Providing a snapshot of your business

Cash is the lifeblood of any business, and without it a business can quickly falter or fail. Finding ways to make your money stretch farther is critical to your ability to survive and thrive, so here are three dozen of our favorite ways for improving cash flow and keeping your business strong and vibrant.

1. If 30-days net isn’t working for you, try switching it up to net ten or net 15. Some businesses have seen big improvements in accounts receivables by offering a 2% cash discount for paying in less than fifteen days.

2. Don’t let your receivables rest – make collecting them a top priority.

3. If you have office space that you’re not currently using, offer it for short-term rental.

4. When you provide a product or service, get the bill into the mail as quickly as possible. Delays in invoicing create corresponding delays in payment.

5. Learn your customer’s payment schedule and arrange your invoicing so that they are in sync.

6. If you have vendors that you do a lot of business with, see if you can negotiate more liberal payment schedules.

7. If you owe a large payable, negotiate a payment schedule so that you don’t deplete your entire cash reserve. Most vendors are satisfied as long as they are receiving regular payments.

8. Work with reliable vendors to manipulate your inventory so that certain key items are stocked on a “just in time” basis rather than sitting around unused.

9. Be strategic about fixed asset additions and defer them until a later time.

10. Having a lock box at your bank for depositing cash receipts will facilitate faster payments.

11. Take out loans in conjunction with anticipated cash inflows such as tax refunds.

12. Rather than providing employees with cash travel advances, arrange to reimburse them after the fact for actual expenses. Do not provide them with company credit cards: instead ask them to use their own cards, and if they do not want to pay an annual fee for a card, offer to pay it for them.

13. Arrange to provide bonuses and other cash awards such as profit sharing payments during your peak seasons, when cash reserves are at their highest.

14. Schedule your payroll for several days after the end of each pay period.

15. If you have assets that are not producing revenue, sell them.

16. When making cash deposits, put them into accounts that earn interest.

17. If your business is subject to seasonal dips and surges, request a skip payment arrangement that allows you to make ten payments per year rather than twelve.

18. If you have capital equipment in need of replacement, repair it rather than replacing it for more money.

19. Issue invoices on a more frequent basis, sending them out on a biweekly basis rather than a monthly basis.

20. If you’re operating your business on thin margins, consider raising your prices. It will provide you with more money coming in, and even if clients are paying late, having more money on hand will make up for it.

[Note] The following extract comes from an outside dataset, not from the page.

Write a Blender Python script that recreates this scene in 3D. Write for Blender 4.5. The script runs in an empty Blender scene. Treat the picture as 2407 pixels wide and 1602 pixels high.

21. If you have been operating without a budget, start using one. And if you’ve had a budget but haven’t been adhering to it, start.

22. Make an effort to help your customers pay their bills. Online payments are easier than writing a check, and that means you’ll have your cash in hand faster.

23. When a customer places a large order, request milestone payments rather than single payments after receipt.

24. If you have clients that you can trust to pay faster in exchange for discounts, offer it to them.

25. Minimize the number of times you’re paying payroll per month. If you’re paying weekly switch to bi-weekly and if you’re paying bi-weekly, switch to monthly.

26. Take advantage of extended payment terms offered for business expenditures such as insurance premiums.

27. Instead of paying for service contracts up front, negotiate to pay for the life of the contract.

28. Instead of buying items and having to provide a down payment, consider leasing.

29. If you have large contracts with payment terms that are creating challenges, speak with your bank and see whether you can arrange for a short-term line of credit specifically for this expense.

30. When calculating accounts receivable, consider factoring.

31. Do not pay commissions to sales personnel until after the sale has been paid by the client.

32. Request up front deposits from customers prior to starting large jobs.

33. If you have inventory that is either unusable or obsolete, get rid of it.

34. If you are eligible to do so, pay your income tax on a cash basis.

35. Automatic sweep accounts cut down on borrowing and make the most of cash that you’ve invested, so use them.

36. Promote the use of subscription sales for your product – these ensure that you have a predictable flow of cash.